I fratelli De Filippo: storia di 3 artisti che trasformarono il dolore nel proprio talento

Introduzione

Giovedì sera su Raiuno è andato in onda I fratelli De Filippo. Per fortuna, l’Oro di Napoli, di recente, viene spesso raffigurato in tutto il suo splendore da Cinema, Serie televisive o documentari. In antitesi ad una descrizione troppo spesso stereotipata, tra drammi, cronaca e piglio grottesco.

Del resto, la città fondata dalla dea Partenope è uno scrigno senza fondo da cui attingere. Anche se a molti converrebbe che restasse sempre chiuso, perché il luccichio di Napoli dà fastidio a quanti vorrebbero che venisse solo il dark side of Vesuvio.

Si iscrive a questo fortunato filone Sergio Rubini, attore di talento, che spesso dietro la macchina da presa aveva già dato prova di un’ottima vena registica. Rubini ci presenta la storia dei fratelli De Filippo: Eduardo, Titina e Peppino. Figli di un rapporto coniugale con Luisa di Eduardo Scarpetta, grande attore e drammaturgo napoletano morto nel 1925.

Ecco di seguito trama de I fratelli De Filippo e una recensione de I fratelli De Filippo.

I fratelli De Filippo: trama

Eduardo tiene quei figli nascosti, facendosi chiamare zio. Trattandoli in modo impari rispetto ai figli legittimi, tra cui figura Vincenzo, che, come il padre, è un attore teatrale. Il cui destino sarà però segnato dall’ombra ingombrante del padre e dall’ascesa di Eduardo, che non avrà ereditato il cognome dell’omonimo padre, ma, oltre al nome, ne ha preso il talento.

E con lui, anche Peppino e Titina, i quali, tra mille difficoltà, riescono a farsi strada nel mondo del teatro. Sebbene le incomprensioni di Eduardo e Peppino porteranno il trio a sciogliersi, con Peppino che si affermerà nel Cinema, soprattutto in film con Totò. Mentre Titina, che seguirà Eduardo e poi si darà anch’ella al cinema, negli anni ’50 sarà costretta a ritirarsi dalle scene per problemi di cuore.

I fratelli De Filippo: recensione

La pellicola li descrive in modo sublime, senza scadere nel sentimentalismo più banale o nel succitato bislacco modo di rappresentare le vicende napoletane. Ironia e dramma sono pesati nel modo giusto, così come straordinaria è l’interpretazione dei tre attori protagonisti: Mario Autore, Domenico Pinelli, Anna Ferraioli Ravel. Resi simili ai personaggi reali dal trucco, certo, ma indubbiamente forniti da un naturale talento.

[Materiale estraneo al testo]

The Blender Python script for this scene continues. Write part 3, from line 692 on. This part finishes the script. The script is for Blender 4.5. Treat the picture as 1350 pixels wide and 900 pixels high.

Il lungometraggio è anche un omaggio a Peppino, passato alla storia come semplice “spalla” di Totò al cinema e come talento inferiore al fratello Eduardo a teatro. Ma riscatta anche il nome di Luisa De Filippo, che Eduardo trascurerà anche in sede di testamento. Ma la storia la ricorderà per aver cresciuto tre persone fiere di avere il cognome che portano, vogliose di riscatto nella vita. Nel film, viene interpretata da una intensa Susy Del Giudice.

Il cast è comunque in generale stellare. Una gradevole miscellanea degli artisti napoletani: si va da Giancarlo Giannini a Marisa Laurito, passando per Vincenzo Salemme e Maurizio Casagrande. Ma soprattutto, un sorprendente Biagio Izzo, visto quasi interamente nella sua carriera nel ruolo di macchiettista.

Conclusioni

Peccato che Napoli non abbia ancora realizzato un grande museo che racchiuda la storia di tutti i suoi innumerevoli artisti. Dai fratelli De Filippo a Totò, passando per Enrico Caruso a Massimo Troisi, fino a Sergio Bruni e Sofia Loren. E così via. Con reperti dell’epoca, video proiezioni, ecc.

Speriamo che arrivi presto, perché una città che non è in grado di risaltare la propria gloriosa storia, non può pretendere il rispetto dal resto d’Italia.